## RECORDS TO USE
>> START

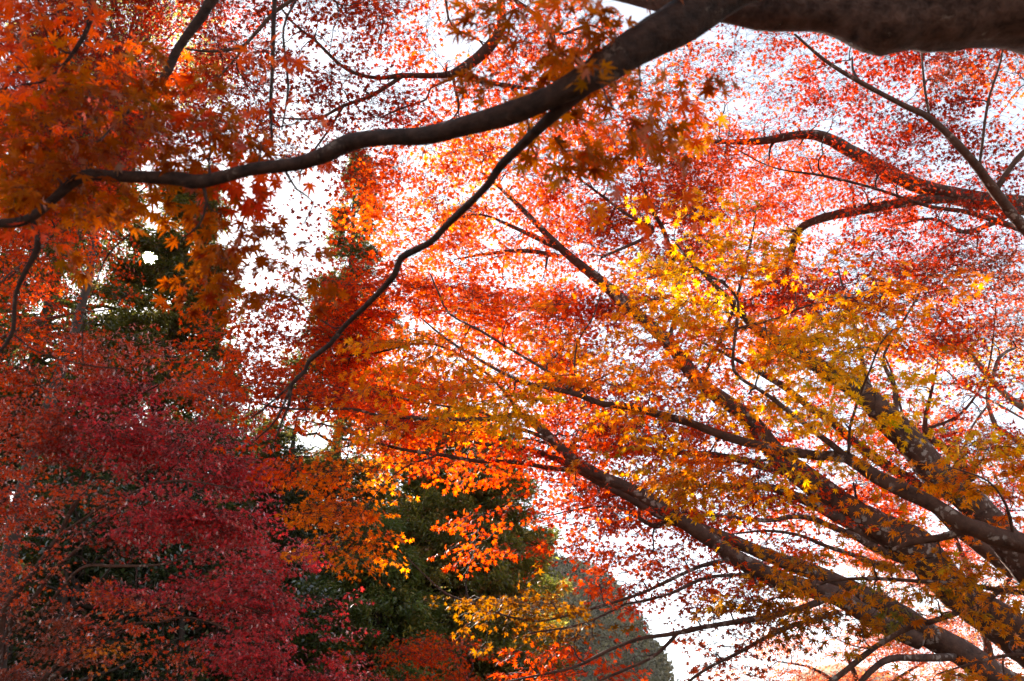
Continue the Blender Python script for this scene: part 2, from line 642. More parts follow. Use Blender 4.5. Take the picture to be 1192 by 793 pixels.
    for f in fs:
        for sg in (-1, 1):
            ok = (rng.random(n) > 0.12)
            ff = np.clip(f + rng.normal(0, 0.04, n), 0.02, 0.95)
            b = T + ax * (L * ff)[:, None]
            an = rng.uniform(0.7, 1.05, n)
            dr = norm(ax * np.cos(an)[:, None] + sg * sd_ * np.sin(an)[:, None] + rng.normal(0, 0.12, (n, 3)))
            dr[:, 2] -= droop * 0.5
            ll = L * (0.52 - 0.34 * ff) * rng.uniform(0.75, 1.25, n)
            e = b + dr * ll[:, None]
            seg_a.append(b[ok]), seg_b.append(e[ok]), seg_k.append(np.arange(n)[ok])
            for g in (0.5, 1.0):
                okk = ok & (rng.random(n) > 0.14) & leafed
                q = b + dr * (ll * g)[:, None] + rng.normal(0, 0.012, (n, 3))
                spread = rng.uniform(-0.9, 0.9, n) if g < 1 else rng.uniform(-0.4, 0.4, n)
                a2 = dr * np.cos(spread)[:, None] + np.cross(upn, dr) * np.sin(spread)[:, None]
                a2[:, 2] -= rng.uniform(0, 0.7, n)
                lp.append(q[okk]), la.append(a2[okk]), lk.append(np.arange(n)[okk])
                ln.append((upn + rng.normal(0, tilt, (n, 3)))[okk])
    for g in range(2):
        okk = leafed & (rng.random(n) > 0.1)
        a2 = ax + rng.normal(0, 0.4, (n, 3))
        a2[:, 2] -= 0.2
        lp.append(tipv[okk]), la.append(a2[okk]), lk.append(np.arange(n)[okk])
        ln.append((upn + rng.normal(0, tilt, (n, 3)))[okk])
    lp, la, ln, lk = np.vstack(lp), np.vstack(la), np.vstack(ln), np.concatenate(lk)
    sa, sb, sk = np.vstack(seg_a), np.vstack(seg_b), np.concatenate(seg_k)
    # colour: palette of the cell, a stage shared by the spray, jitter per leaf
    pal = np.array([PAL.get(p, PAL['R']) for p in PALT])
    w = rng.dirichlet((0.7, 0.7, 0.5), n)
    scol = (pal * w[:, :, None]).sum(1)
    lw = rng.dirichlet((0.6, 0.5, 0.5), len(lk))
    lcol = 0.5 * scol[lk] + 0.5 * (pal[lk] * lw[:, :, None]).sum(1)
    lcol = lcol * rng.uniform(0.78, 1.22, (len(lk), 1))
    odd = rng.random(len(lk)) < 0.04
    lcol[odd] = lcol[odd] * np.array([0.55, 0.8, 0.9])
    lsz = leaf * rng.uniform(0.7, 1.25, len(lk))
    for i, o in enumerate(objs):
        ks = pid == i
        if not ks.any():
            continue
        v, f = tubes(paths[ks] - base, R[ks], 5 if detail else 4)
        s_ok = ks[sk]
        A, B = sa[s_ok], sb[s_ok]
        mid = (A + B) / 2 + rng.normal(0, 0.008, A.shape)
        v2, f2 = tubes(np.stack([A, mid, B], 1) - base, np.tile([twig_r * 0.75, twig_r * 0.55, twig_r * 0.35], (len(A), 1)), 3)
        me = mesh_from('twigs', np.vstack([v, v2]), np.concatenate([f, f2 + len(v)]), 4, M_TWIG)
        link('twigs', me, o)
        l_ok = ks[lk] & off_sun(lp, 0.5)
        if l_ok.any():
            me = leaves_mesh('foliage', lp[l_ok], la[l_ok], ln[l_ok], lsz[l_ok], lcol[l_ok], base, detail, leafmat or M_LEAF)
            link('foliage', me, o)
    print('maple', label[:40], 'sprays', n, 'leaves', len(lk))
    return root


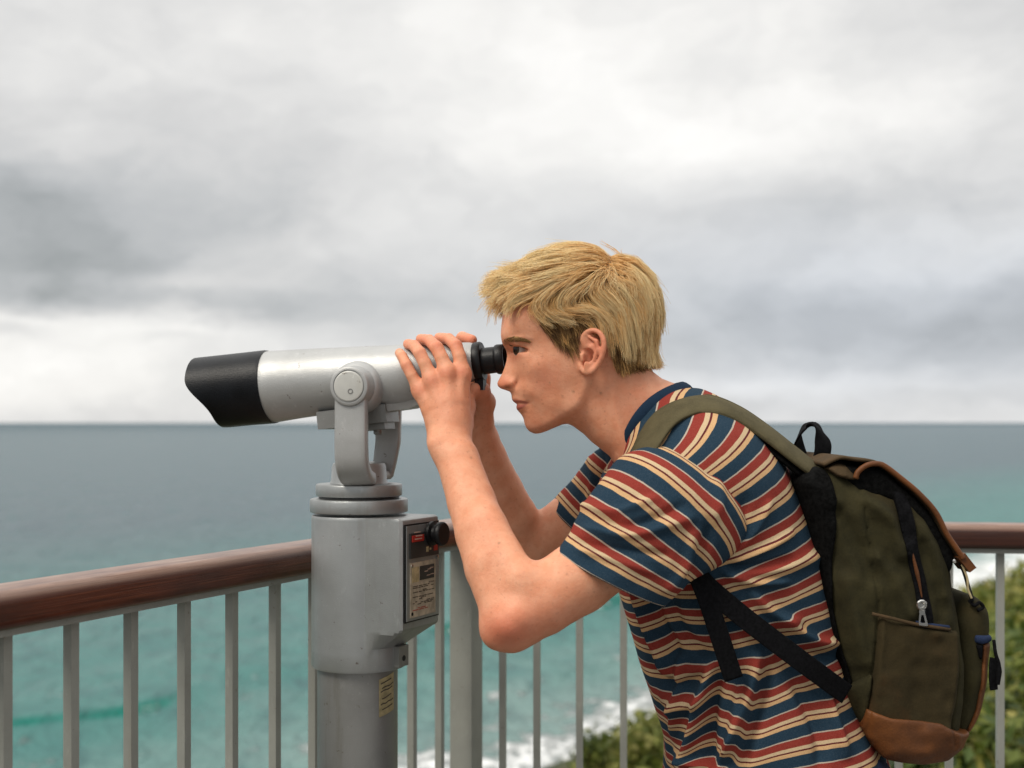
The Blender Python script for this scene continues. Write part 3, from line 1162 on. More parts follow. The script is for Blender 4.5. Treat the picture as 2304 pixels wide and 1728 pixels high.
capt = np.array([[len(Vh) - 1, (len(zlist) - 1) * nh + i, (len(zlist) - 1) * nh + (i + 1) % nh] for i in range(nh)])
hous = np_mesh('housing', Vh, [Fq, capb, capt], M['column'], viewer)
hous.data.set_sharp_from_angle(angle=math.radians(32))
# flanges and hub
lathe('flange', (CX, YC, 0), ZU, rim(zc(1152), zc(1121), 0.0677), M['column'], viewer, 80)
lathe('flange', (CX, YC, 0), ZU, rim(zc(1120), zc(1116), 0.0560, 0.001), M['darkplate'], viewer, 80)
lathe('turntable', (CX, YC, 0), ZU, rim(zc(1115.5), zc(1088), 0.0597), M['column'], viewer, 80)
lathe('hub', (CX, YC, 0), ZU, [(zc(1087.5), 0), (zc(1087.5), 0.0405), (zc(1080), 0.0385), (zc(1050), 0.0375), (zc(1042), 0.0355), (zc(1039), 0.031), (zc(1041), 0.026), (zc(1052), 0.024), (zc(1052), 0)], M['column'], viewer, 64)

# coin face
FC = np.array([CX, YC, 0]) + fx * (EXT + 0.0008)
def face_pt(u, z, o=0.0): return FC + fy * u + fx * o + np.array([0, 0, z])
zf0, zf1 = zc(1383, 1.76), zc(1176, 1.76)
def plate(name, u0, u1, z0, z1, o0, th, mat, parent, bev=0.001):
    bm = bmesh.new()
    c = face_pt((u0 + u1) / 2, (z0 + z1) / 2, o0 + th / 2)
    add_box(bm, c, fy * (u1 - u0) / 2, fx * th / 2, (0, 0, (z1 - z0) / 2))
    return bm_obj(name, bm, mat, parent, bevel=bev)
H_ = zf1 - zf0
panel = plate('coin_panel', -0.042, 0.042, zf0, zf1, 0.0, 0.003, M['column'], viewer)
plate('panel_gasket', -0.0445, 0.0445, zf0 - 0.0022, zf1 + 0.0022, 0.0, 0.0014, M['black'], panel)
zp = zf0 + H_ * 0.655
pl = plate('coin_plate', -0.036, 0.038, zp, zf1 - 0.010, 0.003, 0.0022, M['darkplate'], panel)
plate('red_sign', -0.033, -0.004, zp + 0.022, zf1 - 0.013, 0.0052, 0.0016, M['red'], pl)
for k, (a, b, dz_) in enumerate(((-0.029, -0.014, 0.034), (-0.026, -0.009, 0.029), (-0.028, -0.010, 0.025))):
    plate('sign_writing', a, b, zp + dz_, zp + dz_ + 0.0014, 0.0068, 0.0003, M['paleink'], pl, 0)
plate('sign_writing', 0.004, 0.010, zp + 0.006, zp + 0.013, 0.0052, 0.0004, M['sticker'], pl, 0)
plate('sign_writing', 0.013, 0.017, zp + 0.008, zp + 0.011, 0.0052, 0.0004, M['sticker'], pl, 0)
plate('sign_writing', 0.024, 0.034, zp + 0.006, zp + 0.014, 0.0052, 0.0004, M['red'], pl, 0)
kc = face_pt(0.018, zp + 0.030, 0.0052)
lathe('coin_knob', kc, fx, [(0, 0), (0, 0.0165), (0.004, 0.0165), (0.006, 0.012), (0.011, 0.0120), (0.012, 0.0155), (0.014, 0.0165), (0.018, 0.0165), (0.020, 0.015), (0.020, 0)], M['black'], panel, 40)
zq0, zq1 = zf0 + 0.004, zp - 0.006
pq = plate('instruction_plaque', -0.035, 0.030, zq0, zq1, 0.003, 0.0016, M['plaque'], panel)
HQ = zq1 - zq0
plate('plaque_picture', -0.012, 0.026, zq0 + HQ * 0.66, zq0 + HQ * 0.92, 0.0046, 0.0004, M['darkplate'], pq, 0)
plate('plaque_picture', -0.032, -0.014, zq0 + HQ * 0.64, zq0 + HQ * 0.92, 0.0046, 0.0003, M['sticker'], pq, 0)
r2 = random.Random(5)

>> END

## YOUR GOAL
Go through the records and pull out each line that includes the word "follow".

## EXERCISE OUTPUT
Continue the Blender Python script for this scene: part 2, from line 642. More parts follow. Use Blender 4.5. Take the picture to be 1192 by 793 pixels.
The Blender Python script for this scene continues. Write part 3, from line 1162 on. More parts follow. The script is for Blender 4.5. Treat the picture as 2304 pixels wide and 1728 pixels high.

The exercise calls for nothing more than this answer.